Aysha was said to have "divided loyalties" as she was in a long-term relationship with a man named Malik from Bradford which continued until Tafham was granted a visa to Britain on condition he live with his wife.

Mr Thomas said the couple living together "did not work out" as they argued all the time and that Aysha returned to her mother before Tafham moved in next door in Clement Royds Street when her family rented the property.

"Fierce rows" continued though, he said, as Aysha wanted a divorce and openly wanted to live with her boyfriend.

He told the jury they would hear evidence about what the Crown would say was the defendant's "short temper" and the way he was behaving in the weeks leading up to the killing.

Mr Thomas said: "You will appreciate that he must have been in some emotional turmoil. He had come from Pakistan in the expectation of a new life, leaving his immediate family and friends behind. He spoke little English and he arrived to find that his wife wanted to be with another man".

Aysha "finally had enough of the defendant" and moved back to Bradford on February 4, said the prosecutor.

On the evening of February 6, Mrs Begum helped trick the defendant into leaving the street while Aysha returned with her boyfriend and Mrs Begum helped them hurriedly throw her belongings into bin bags before the lovers drove off.

Mr Thomas said it was "immediately apparent" what had happened when the defendant returned and he tried to call and text his wife during the evening.

The prosecutor added: "It must have been obvious to him that Mrs Begum had been in on the ruse."

He said the Crown understood the defence's case on the charge of murder was that Tafham went into the kitchen on February 7 after hearing a noise and saw Mrs Begum collapsed on the floor.

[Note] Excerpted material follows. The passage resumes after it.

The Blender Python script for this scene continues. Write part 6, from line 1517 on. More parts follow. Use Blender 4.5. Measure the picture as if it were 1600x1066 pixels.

Mr Thomas went on: "The defendant saw that the knife was still in her chest and he pulled it out. That, he says, explains why her blood was on his clothing. He then panicked, thinking that he would be blamed for her death and that's why he fled without raising the alarm.

"The prosecution say the defendant's explanations are a transparent nonsense. The simple answer is that he was angry and he took it out on Mrs Begum."

The Crown say Tafham also disconnected the property's CCTV system while inside the house in a "vain attempt" to cover his tracks but a camera at the front of the property had already recorded him going in and a similar camera two doors down caught his departure.

Tafham denies murder.

The trial, estimated to last up to two weeks, continues on Thursday.